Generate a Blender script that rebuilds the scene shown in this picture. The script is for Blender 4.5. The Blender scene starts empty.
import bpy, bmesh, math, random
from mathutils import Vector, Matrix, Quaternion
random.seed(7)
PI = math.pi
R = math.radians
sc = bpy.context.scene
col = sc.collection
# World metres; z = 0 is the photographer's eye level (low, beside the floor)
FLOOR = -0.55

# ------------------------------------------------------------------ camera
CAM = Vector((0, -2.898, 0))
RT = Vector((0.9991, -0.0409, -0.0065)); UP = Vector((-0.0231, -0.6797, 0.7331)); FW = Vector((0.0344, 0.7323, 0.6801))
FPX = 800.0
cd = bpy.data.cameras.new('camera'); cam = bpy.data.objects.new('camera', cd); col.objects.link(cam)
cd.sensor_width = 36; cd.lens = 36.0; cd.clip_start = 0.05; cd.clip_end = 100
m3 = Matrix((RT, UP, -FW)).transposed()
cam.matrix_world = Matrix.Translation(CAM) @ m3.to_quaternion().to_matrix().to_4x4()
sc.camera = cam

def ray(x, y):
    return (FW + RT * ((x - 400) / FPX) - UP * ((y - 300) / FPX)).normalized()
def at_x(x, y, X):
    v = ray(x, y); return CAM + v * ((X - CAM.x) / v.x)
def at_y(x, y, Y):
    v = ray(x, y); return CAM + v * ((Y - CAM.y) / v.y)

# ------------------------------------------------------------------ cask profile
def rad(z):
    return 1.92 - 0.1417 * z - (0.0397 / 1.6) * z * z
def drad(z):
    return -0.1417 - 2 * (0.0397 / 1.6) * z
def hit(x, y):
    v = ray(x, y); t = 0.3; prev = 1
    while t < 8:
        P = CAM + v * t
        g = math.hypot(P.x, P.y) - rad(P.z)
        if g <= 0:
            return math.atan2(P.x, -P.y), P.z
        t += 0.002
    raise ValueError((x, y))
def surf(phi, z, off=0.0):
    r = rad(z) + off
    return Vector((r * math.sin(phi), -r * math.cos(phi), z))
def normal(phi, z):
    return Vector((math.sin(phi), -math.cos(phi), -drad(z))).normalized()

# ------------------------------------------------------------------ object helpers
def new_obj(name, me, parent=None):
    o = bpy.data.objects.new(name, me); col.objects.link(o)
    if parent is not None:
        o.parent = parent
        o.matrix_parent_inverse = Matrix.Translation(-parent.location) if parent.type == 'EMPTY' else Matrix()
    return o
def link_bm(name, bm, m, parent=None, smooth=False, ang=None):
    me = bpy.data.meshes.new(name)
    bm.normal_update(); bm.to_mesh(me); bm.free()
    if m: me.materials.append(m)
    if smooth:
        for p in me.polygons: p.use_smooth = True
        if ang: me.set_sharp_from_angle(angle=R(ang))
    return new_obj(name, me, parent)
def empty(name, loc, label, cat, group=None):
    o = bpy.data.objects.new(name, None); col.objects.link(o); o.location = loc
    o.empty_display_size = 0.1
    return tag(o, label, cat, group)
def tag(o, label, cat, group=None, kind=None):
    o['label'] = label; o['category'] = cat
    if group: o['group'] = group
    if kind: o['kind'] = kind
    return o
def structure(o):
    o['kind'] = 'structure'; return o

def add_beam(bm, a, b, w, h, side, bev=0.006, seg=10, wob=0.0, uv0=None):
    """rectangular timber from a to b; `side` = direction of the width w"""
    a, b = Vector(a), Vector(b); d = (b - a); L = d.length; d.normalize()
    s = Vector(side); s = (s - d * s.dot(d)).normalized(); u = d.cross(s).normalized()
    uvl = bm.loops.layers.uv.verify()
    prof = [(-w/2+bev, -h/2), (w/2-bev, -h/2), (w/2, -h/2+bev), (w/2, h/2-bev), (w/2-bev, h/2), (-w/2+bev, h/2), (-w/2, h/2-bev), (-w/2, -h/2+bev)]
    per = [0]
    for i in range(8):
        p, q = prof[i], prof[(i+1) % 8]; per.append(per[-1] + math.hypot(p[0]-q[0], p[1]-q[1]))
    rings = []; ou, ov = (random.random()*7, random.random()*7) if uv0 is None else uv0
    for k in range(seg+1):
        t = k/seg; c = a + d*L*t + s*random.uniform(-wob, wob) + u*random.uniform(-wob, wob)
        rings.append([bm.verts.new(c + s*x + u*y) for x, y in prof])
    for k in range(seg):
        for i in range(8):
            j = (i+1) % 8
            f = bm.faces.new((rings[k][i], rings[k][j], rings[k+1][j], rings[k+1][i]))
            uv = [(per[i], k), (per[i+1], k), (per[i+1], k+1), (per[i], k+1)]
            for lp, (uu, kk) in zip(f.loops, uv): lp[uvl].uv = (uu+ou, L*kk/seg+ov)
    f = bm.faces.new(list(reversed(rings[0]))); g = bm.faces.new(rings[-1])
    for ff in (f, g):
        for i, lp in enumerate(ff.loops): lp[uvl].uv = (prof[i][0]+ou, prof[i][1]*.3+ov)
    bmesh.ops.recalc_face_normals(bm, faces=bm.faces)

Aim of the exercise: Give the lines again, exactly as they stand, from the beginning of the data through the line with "FLOOR = -0.55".

Solution to this exercise:
Generate a Blender script that rebuilds the scene shown in this picture. The script is for Blender 4.5. The Blender scene starts empty.
import bpy, bmesh, math, random
from mathutils import Vector, Matrix, Quaternion
random.seed(7)
PI = math.pi
R = math.radians
sc = bpy.context.scene
col = sc.collection
# World metres; z = 0 is the photographer's eye level (low, beside the floor)
FLOOR = -0.55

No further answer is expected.